GIVEN INFORMATION
* * * * *

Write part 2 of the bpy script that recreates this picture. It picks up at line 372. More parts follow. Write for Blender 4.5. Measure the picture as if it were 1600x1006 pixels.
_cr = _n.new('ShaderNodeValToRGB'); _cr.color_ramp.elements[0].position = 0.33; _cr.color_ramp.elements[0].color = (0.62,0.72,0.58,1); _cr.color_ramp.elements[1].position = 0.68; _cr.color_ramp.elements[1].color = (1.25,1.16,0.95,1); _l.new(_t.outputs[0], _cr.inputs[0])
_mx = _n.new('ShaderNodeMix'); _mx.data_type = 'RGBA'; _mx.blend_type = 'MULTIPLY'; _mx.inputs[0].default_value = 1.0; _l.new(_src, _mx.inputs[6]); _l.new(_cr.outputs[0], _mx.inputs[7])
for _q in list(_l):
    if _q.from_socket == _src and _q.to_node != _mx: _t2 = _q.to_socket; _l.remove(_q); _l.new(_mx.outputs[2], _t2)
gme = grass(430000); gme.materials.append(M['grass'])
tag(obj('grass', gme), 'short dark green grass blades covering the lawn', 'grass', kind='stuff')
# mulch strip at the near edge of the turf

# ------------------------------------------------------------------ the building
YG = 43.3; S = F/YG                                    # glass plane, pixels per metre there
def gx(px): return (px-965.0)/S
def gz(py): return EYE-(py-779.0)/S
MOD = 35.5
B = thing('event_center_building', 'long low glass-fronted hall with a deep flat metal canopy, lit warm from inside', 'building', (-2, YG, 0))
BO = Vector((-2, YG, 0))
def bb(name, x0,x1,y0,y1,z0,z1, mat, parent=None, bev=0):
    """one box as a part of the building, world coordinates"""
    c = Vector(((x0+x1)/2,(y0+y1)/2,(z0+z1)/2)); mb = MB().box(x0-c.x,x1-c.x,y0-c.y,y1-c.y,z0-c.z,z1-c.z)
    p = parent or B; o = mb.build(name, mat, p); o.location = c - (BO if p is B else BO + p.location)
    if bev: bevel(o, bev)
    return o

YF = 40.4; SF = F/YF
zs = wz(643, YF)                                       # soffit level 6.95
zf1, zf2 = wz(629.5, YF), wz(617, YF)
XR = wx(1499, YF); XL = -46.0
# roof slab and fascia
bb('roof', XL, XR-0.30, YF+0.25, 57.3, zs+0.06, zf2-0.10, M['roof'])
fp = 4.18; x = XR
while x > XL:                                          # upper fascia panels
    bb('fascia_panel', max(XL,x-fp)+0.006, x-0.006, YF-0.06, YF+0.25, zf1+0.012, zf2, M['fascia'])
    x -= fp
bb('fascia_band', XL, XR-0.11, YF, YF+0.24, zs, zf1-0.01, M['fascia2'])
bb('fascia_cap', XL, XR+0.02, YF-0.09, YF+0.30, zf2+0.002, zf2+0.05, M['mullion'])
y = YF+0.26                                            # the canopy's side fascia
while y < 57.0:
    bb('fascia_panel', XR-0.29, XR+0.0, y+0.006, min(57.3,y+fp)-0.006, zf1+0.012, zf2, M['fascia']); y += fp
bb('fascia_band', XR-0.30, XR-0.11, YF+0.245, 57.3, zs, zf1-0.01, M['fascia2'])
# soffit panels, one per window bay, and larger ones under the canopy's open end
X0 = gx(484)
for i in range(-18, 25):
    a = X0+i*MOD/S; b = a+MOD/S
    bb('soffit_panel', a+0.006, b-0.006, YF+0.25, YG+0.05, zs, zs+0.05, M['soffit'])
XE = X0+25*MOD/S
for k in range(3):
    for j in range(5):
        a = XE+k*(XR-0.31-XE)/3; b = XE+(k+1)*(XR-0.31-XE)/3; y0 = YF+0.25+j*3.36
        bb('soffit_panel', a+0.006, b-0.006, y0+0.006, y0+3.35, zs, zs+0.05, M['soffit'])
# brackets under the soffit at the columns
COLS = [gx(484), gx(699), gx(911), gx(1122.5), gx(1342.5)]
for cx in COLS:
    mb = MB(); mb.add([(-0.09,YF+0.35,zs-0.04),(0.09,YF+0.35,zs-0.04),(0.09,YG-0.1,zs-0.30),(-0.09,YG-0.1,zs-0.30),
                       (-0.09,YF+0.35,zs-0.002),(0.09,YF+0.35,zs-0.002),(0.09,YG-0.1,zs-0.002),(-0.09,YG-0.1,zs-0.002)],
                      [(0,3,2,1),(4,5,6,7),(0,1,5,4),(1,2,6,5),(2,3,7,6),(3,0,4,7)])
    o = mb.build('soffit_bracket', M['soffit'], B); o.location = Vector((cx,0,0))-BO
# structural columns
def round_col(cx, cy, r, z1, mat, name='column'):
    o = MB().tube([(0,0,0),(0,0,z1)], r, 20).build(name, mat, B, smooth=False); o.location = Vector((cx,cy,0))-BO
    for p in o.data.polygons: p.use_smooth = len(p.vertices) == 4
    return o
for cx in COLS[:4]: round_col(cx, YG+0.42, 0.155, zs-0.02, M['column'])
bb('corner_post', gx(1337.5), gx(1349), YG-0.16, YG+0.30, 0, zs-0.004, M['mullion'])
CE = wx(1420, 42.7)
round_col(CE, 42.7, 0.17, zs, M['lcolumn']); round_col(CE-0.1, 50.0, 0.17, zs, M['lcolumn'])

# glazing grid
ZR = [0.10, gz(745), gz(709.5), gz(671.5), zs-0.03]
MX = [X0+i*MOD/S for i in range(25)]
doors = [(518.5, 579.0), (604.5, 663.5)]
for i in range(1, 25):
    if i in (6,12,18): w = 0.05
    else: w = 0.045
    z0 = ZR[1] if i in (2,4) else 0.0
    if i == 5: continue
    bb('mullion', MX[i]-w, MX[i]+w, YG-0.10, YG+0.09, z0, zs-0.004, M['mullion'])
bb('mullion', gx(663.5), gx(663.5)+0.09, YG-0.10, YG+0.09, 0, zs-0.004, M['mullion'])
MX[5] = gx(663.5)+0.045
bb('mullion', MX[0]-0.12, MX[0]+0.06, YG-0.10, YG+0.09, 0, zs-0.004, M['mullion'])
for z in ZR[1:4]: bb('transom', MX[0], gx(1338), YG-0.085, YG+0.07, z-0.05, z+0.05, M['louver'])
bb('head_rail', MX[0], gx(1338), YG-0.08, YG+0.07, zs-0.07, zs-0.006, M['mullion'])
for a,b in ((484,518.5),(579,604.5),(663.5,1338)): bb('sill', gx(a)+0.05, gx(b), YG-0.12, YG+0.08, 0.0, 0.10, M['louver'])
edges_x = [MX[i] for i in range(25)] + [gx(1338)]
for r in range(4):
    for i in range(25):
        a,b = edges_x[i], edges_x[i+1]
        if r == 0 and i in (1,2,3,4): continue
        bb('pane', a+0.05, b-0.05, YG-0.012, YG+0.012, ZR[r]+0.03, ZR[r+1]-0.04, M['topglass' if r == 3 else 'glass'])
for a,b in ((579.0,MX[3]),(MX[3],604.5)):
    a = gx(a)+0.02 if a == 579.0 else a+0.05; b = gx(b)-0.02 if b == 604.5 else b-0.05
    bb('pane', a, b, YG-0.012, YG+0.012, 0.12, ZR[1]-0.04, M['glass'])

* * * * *

WORK TO COMPLETE
Gather all lines where the word "pixels" appears.

THE COMPLETED TASK
Write part 2 of the bpy script that recreates this picture. It picks up at line 372. More parts follow. Write for Blender 4.5. Measure the picture as if it were 1600x1006 pixels.
YG = 43.3; S = F/YG                                    # glass plane, pixels per metre there